Governments will need to provide support to help the industry transition, and carbon prices or subsidies of up to $145 per ton of carbon dioxide will be needed to incentivize the initial phases of change in the next decade, BNEF said. The industry’s greenhouse gas emissions are equal to about 2.55 billion metric tons of carbon.

“Robust policy is essential to enable decarbonization of the steel industry,” the report said.

Net-zero steel

The report details a pathway for wiping out those emissions. Recycling scrap steel in electric arc furnaces would be greatly increased, with electricity coming from renewable sources. For primary steel production, newly built furnaces would be capable of running on hydrogen stripped from water using renewable power. Steel plants that use coal or gas could start blending hydrogen to help build the market for the fuel and lower its price. Some existing coal-fired plants would be fitted with emission-capturing technology.

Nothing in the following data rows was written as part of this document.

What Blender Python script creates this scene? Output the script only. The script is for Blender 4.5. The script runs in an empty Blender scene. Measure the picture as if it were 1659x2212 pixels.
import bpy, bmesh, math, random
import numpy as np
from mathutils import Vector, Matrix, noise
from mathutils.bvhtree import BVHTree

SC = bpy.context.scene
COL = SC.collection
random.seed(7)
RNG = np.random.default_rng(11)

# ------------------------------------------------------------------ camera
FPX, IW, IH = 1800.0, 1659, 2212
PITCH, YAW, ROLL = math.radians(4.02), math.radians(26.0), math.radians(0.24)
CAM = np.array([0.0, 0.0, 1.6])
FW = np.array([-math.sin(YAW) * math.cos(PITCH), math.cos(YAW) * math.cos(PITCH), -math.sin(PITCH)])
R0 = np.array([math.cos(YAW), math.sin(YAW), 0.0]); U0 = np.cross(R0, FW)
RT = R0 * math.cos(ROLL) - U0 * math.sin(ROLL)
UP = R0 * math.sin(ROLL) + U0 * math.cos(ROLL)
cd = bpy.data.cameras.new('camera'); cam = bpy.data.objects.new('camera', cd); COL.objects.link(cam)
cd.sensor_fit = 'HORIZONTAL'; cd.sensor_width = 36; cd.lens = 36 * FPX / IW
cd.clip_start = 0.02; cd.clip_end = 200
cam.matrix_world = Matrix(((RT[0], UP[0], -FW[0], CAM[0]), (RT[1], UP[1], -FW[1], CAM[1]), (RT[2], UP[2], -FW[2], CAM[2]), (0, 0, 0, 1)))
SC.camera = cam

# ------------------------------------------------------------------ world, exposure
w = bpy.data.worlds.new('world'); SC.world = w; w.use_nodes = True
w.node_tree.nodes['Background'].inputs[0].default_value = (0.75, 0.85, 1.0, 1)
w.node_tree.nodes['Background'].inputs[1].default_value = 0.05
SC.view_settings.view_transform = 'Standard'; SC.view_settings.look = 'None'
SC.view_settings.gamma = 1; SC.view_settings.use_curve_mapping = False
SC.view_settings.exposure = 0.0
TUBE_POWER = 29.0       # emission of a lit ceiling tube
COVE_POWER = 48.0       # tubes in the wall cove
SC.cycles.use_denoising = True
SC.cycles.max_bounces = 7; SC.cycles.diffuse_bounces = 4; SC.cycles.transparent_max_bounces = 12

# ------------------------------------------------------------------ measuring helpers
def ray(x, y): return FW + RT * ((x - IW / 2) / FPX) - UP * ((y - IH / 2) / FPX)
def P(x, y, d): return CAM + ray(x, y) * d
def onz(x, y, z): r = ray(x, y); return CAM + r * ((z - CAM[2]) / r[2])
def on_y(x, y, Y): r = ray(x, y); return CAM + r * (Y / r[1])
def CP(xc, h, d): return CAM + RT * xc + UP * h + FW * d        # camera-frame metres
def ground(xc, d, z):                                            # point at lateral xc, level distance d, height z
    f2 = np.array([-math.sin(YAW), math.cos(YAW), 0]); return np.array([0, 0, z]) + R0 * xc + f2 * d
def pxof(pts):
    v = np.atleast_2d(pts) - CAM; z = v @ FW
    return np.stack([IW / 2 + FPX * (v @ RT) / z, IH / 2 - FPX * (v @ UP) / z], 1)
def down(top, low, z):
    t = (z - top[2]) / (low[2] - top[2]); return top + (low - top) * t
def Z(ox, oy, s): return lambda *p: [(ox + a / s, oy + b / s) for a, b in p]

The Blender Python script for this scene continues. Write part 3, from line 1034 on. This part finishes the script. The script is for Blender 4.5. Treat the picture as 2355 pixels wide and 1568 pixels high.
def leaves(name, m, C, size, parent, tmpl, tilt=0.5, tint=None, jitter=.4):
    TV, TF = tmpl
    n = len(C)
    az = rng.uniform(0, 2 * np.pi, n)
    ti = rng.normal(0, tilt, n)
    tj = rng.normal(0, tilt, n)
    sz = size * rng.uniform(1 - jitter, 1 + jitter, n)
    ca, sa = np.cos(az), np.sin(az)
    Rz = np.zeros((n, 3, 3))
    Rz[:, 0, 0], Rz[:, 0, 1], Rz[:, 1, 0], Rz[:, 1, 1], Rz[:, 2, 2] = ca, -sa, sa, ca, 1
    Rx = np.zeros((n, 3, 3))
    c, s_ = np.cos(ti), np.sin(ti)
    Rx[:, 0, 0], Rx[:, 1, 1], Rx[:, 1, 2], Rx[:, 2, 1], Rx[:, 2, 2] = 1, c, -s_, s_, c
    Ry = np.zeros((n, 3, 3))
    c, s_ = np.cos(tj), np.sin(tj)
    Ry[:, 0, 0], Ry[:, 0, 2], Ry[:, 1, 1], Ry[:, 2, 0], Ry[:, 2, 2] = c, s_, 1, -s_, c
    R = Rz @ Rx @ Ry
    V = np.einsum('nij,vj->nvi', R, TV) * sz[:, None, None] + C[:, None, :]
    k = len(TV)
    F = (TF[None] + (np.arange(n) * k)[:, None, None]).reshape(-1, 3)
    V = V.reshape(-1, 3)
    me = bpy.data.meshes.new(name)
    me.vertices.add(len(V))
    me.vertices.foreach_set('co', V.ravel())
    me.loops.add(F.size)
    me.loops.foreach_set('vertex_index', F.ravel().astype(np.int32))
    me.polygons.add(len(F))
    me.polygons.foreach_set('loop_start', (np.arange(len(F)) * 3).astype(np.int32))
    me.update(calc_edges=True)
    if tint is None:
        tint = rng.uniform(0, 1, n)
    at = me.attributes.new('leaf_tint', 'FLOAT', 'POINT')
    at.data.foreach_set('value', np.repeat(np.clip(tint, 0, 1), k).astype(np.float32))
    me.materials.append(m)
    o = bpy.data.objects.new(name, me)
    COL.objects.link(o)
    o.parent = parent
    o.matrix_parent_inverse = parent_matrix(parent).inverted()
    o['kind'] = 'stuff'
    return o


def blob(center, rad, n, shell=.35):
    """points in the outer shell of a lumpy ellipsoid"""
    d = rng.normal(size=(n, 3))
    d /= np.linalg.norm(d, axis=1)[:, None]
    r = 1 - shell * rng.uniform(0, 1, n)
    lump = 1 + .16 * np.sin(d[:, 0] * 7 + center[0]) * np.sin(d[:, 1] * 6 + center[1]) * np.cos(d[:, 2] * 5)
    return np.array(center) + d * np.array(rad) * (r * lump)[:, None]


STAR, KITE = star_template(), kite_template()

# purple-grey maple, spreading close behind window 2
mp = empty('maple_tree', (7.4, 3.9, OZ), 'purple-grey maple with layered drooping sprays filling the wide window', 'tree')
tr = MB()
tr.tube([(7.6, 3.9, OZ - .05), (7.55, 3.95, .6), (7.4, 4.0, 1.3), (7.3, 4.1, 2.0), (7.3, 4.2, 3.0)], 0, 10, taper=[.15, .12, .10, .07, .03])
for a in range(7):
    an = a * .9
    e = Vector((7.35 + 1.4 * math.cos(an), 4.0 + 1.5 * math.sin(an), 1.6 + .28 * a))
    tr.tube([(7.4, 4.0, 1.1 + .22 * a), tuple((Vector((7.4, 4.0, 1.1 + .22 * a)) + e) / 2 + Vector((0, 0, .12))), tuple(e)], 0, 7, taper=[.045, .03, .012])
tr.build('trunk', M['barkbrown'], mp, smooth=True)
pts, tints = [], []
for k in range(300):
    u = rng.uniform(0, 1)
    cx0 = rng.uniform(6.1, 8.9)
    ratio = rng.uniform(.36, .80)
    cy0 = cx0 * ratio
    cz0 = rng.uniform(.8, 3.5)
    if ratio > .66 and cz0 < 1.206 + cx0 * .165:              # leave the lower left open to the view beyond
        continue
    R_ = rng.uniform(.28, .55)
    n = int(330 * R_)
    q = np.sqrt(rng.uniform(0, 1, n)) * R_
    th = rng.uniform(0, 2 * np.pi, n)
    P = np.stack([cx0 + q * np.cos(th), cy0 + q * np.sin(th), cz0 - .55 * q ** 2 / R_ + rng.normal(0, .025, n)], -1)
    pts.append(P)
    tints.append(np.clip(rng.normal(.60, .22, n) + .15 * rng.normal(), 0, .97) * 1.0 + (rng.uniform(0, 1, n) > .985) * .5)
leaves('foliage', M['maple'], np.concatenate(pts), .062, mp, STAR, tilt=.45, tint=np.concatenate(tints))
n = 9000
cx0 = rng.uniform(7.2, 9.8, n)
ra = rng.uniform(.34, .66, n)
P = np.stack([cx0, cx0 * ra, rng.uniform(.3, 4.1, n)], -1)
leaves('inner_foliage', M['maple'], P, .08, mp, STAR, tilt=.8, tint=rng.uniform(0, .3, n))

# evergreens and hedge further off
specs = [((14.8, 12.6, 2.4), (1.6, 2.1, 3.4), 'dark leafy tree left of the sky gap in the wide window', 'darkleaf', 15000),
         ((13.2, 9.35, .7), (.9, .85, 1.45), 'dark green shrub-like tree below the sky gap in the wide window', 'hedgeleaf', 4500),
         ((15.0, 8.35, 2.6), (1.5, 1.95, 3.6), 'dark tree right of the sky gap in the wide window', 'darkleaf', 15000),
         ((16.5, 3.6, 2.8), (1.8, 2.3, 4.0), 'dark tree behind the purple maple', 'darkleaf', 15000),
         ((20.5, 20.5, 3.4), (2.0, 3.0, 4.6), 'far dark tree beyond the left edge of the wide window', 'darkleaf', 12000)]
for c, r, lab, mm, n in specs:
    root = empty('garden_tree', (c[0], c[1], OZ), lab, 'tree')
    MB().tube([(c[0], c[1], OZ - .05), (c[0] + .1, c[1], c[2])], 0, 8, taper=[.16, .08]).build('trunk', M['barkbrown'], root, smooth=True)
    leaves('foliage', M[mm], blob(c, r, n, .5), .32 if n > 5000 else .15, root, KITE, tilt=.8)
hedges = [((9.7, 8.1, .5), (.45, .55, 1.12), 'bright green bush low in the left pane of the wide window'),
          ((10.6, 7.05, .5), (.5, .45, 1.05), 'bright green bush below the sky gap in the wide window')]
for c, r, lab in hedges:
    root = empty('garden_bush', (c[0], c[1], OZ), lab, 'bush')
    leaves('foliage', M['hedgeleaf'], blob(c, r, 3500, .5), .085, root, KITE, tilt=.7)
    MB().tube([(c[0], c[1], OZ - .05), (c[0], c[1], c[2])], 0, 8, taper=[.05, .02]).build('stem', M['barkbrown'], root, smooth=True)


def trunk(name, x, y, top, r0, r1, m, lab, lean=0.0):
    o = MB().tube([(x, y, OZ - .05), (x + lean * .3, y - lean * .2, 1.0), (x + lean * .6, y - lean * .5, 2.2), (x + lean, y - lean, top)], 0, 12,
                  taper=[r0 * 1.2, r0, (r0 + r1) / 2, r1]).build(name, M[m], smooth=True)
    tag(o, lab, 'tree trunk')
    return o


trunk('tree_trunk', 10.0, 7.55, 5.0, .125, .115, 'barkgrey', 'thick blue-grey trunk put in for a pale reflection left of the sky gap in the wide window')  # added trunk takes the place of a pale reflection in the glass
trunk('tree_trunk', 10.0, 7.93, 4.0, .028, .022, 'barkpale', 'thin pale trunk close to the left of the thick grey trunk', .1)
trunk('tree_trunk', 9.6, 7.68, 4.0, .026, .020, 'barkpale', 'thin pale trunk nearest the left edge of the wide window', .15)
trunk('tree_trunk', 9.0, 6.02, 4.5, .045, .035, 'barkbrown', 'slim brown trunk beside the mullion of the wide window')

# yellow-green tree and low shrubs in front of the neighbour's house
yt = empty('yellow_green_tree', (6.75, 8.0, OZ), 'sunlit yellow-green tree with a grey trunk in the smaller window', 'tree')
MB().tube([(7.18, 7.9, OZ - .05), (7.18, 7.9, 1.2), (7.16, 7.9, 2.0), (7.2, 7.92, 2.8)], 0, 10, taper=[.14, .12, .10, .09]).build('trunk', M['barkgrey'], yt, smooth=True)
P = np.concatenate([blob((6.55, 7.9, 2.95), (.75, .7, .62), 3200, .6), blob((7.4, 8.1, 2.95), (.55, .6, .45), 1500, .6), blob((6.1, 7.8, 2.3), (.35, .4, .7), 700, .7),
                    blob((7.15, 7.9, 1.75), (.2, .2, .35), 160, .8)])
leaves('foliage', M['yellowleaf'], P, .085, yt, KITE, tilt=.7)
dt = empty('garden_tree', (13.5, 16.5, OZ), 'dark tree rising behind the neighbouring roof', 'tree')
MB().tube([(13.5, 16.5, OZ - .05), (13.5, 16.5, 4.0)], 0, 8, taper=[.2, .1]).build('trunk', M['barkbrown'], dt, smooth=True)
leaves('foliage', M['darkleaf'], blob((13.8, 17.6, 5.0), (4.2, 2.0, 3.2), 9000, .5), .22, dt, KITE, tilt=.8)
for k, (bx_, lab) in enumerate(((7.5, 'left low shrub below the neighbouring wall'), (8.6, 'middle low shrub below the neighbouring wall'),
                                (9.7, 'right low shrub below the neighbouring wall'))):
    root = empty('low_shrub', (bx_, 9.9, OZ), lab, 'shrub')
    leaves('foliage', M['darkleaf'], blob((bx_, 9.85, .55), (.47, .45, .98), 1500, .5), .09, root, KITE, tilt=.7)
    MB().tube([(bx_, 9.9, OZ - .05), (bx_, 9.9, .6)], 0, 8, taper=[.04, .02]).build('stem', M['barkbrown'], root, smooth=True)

By 2050, metal produced by this revamped system would cost less than current prices, according to BNEF. The five-year average price for crude steel stands at $726 per metric ton, while the technologies proposed in the report could make steel for $418 to $598 per ton.

“The technological pathways for the industry to decarbonize are becoming clear, there is growing policy to support decarbonization, customer demand for green steel is emerging,” BNEF said. “We estimate that 27% of steel capacity is already covered by a corporate net-zero target today.”